The State argues that since Boone is not indigent, he is able to pay the costs of the tests and is therefore not denied meaningful access to a fair trial as in Little, supra. However, Boone is not the party moving for a blood test in this paternity action. If he were the moving party and able to pay for the tests there would be no constitutional prohibition to his being held responsible for such discovery costs in his behalf.

While the State, as the moving party, may compel a paternity defendant to submit to an HLA test, Raines, supra, we agree with Boone's contention that to compel him to pay costs at that stage of the proceeding is a taking of his property by the State in violation of Art. I, Sec. I, Paragraph I of the Georgia Constitution, "No person shall be deprived of life, liberty, or property, except by due process of law."

At this stage of the proceeding, there is only a bare allegation of Boone's paternity. There has been no hearing on the merits, nor any evidence presented bearing on the likelihood of the State to prevail on the ultimate issues. "To say that a plaintiff, by simply commencing an action and putting in motion the expensive *382 machinery of a court, can commit the estate of a defendant to the payment of such expenses or such costs as may be incurred, without a final judgment finding him in any sense an offender, is confiscation pure and simple, and abhorrent to every principal of justice and right." Ward v. Barnes, 95 Ga. 103, 106 (22 SE 133) (1894). The court in Ward recognized that in certain equity cases the court could be authorized by equitable principles and a balancing of interests to make interlocutory awards of costs prior to final judgment. While the State has a legitimate interest in the determination of paternity and recovery of public assistance funds from those who have a duty to support minor children, to allow the State to extract prepayment of costs for its benefit without the consent of the alleged offender violates principles of fundamental fairness which govern the relationship between this state and its citizens.

In Brainard v. State, 246 Ga. 586 (272 SE2d 683) (1980), we held that while the State may collect costs from a criminal defendant after conviction pursuant to Code Ann. § 27-3801, that part of the statute allowing the judgment to relate back to the time of arrest so as to create an inchoate lien on the property of the accused pending final determination was an unconstitutional deprivation of private property.
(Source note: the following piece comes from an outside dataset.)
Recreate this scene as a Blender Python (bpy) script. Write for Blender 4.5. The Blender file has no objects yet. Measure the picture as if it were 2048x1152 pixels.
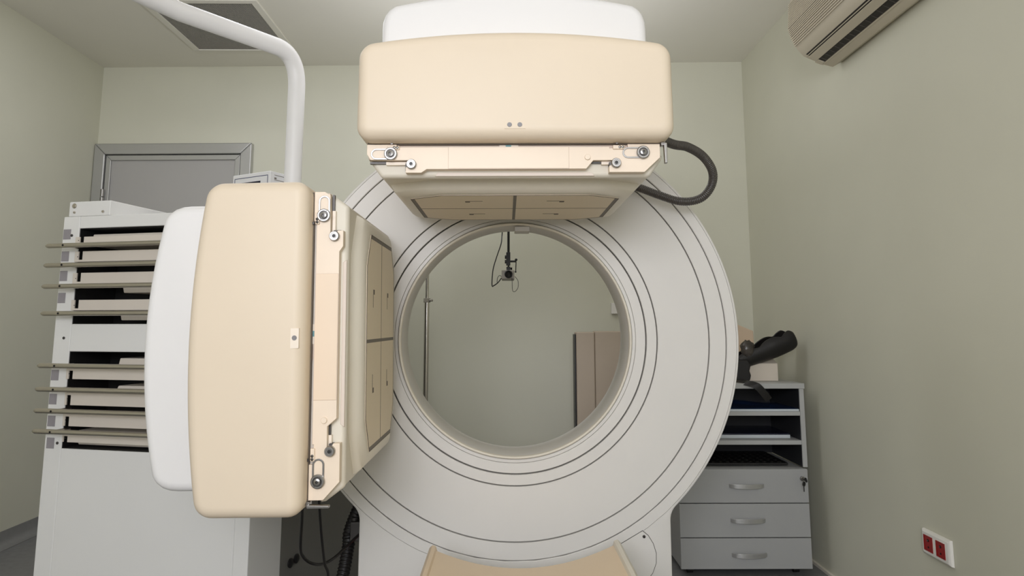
import bpy, bmesh, math, random
from math import sin, cos, pi, radians, sqrt, atan2
from mathutils import Vector, Matrix
random.seed(4)
SC = bpy.context.scene
COL = SC.collection
I4 = Matrix.Identity(4)

# ------------------------------------------------------------------ camera
F = 1365.0; CX, CY = 1024.0, 469.0; HC = 1.06
pitch = math.atan(181 / F); yaw = math.atan(11 / F)
c_f = Vector((sin(yaw) * cos(pitch), cos(yaw) * cos(pitch), sin(pitch)))
c_r = Vector((cos(yaw), -sin(yaw), 0)); c_u = c_r.cross(c_f)
c_o = Vector((0, 0, HC))
cam = bpy.data.cameras.new('camera'); cam_o = bpy.data.objects.new('camera', cam); COL.objects.link(cam_o)
cam.sensor_width = 36; cam.lens = F * 36 / 2048; cam.shift_x = 0; cam.shift_y = (CY - 576) / 2048
cam.clip_start = 0.01
M = Matrix((c_r, c_u, -c_f)).transposed().to_4x4(); M.translation = c_o
cam_o.matrix_world = M
SC.camera = cam_o

def ray(px, py):
    return c_f * F + c_r * (px - CX) - c_u * (py - CY)
def at(px, py, ax, v):
    """point of the place seen at a photo position, on the plane axis=v"""
    d = ray(px, py); t = (v - c_o[ax]) / d[ax]
    return c_o + d * t
def onplane(px, py, p0, n):
    d = ray(px, py); t = (p0 - c_o).dot(n) / d.dot(n)
    return c_o + d * t

# ------------------------------------------------------------------ materials
def mat(name, col, rough=0.5, metal=0.0, noise=0.0, nscale=6.0, bump=0.0, bscale=60.0, coat=0.0, spec=0.5, col2=None, emis=None):
    m = bpy.data.materials.new(name); m.use_nodes = True
    nt = m.node_tree; b = nt.nodes['Principled BSDF']
    b.inputs['Base Color'].default_value = (*col, 1)
    b.inputs['Roughness'].default_value = rough
    b.inputs['Metallic'].default_value = metal
    b.inputs['Coat Weight'].default_value = coat
    b.inputs['Specular IOR Level'].default_value = spec
    tc = None
    if noise or bump:
        tc = nt.nodes.new('ShaderNodeTexCoord')
    if noise:
        n = nt.nodes.new('ShaderNodeTexNoise'); n.inputs['Scale'].default_value = nscale; n.inputs['Detail'].default_value = 4
        r = nt.nodes.new('ShaderNodeValToRGB')
        r.color_ramp.elements[0].position = .3; r.color_ramp.elements[1].position = .7
        c2 = col2 or tuple(min(1, c * (1 + noise)) for c in col)
        c1 = col if col2 else tuple(c * (1 - noise) for c in col)
        r.color_ramp.elements[0].color = (*c1, 1); r.color_ramp.elements[1].color = (*c2, 1)
        nt.links.new(tc.outputs['Object'], n.inputs['Vector'])
        nt.links.new(n.outputs['Fac'], r.inputs['Fac']); nt.links.new(r.outputs['Color'], b.inputs['Base Color'])
    if bump:
        n = nt.nodes.new('ShaderNodeTexNoise'); n.inputs['Scale'].default_value = bscale; n.inputs['Detail'].default_value = 3
        bp = nt.nodes.new('ShaderNodeBump'); bp.inputs['Strength'].default_value = bump; bp.inputs['Distance'].default_value = .002
        nt.links.new(tc.outputs['Object'], n.inputs['Vector'])
        nt.links.new(n.outputs['Fac'], bp.inputs['Height']); nt.links.new(bp.outputs['Normal'], b.inputs['Normal'])
    return m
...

It was recognized that while the taking could be temporary, the time between the deprivation and a determination on the merits could be substantial. The same principle applies here.

The holding in this case does not bear upon or change the existing rules which authorize the assessment of costs against losing parties in certain cases after a determination or hearing on the merits. Our holding is limited to instances in which payment is required before such a determination or hearing and to the extent that the statute allows the State to compel prepayment of its costs without a hearing on the merits, it is unconstitutional.

Judgment reversed. All the Justices concur.